Soapbox: good news, bad news.

Soapbox
.…in which Pete Sixsmith welcome attempts to turn the Stadium of Light dressing room into a new League of Nations….

The news
from the Stadium just gets better.

I nearly drove the car into a lorry when I heard that we had signed Djibril Cissé, albeit on a year’s loan. He is another player who has touch, pace and a pedigree that would go down well at Crufts. Compare this signing with what we brought in three years ago – let’s face it, they were more suited to the Leeholme and District Lurcher Show.

This morning’s paper says that Roy is hoping to bring in at least two more new players before the weekend. We could end up with a staggering seven new faces when we turn out at White Hart Lane, all speaking foreign languages like Finnish, French and Cockney (if Ferdinand signs).

When I started watching SAFC 45 years ago, foreign tongues were spoken by the Scots and Irish in the club. Translators were probably called in to interpret George Mulhall’s dour Aberdonian and Johnny Crossan’s gentle Derry accent. Now we have, Finn and French heard on the training ground.

As we set off for Spurs, the mood must be positive. They are vulnerable and I think that there is every chance of a point – at the very least. What chances Diouf and Cissé opening their accounts?

Forty years ago, we played a midweek game at Queens Park Rangers. As it was the school holidays and I had made a bit of money working in a factory, I paid my first visit to Loftus Road.

Rangers were seen as the new “next best thing” in London football, having achieved successive promotions on the back of their Wembley League Cup win in 1967. We were a middle ranking first division side going into the campaign having shed a number of highly paid and high welfare Scots and relying on a decent crop of youngsters.

The game ended in a 2-2 draw with Gordon Harris netting both of ours. It was here that I had my first experience of that warm London welcome that will endear our capital city to the Olympic visitors in 2012.

Having a post match pint of Youngs Bitter in the QPR Social Club we were told to drink up and f— off by a Rangers fan. Being habitual cowards we followed his instructions.

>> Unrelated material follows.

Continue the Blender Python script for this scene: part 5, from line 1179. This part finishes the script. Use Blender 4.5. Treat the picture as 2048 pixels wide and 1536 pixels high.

A long journey home saw me being dropped off in Darlington and catching the early train to Shildon. As I walked up the ramp from the station, the signalman, Joe Blacklock, opened the window and told me that he had just heard that Soviet tanks had entered Czechoslovakia and that the Czechs were not resisting.

It was a sad and deflated trudge home along the Black Path to Drybourne Park that morning.